A Progressive Vision of the Benedict Option: Part 5, Sabbath as Resistance
“You’re right,” I said, “you have to make that commitment if you want your kids to be successful at soccer. But the question I keep thinking about is why we don’t care as much about our kids becoming successful Christians?”
.. The discussion about how youth sports affects church attendance is a perfect illustration of this dynamic. Wanting our kids to be successful and fearing that our kids will fall behind their peers, we push our families to a point of exhaustion where we no longer have the time or energy for Christian community and spiritual formation.
.. At the end of my last post I said it’s time for Christians to start opting out of the rat race of modern, capitalistic societies. And that’s what I think should be at the heart of a Ben Op “withdrawal.” By withdrawal we mean opting out.

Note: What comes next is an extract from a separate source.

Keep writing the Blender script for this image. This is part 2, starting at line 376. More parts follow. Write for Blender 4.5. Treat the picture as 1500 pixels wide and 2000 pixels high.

.. Theologically, a better word might be renunciation. If Christianity is going to become a locus of resistance to Empire we have to be formed into people who renounce–opt out, psychologically withdraw from–the way Empire defines success and significance. In the empire I live in that means opting out of the American Dream.
.. In the sermon I gave at ACU’s Summit last year, I shared the story of a young man who left a prestigious educational institution to teach history at a poor, inner-city high school. That’s opting out of the American Dream. That’s resisting empire, pursuing a very different path toward success and significance.
.. And notice how the opting out in these two examples–youth sports and career choices–face the exact same challenge: social shaming and stigma, the fear of “falling behind,” the neurotic anxiety about not being successful. If we opt out of youth sports we fear that our kids will not be successful or will fall out of step with their peers, making them odd and weird. If we say no to a prestigious career opportunity to pursue more servant-oriented work we fear looking like a loser or a failure to our peers, neighbors, colleagues, families, and even, in our heart of hearts, to ourselves.
In short, to opt out of empire is to experience shame. Which means that we have to become shame-resilient if we want to resist empire, individually and collectively.
And that’s why we need the Ben Op. Shame-resiliency.
.. In our own contemporary context of the rat race of anxiety, the celebration of Sabbath is an act of both resistance and alternative. It is resistance because it is a visible insistence that our lives are not defined by the production and consumption of commodity goods.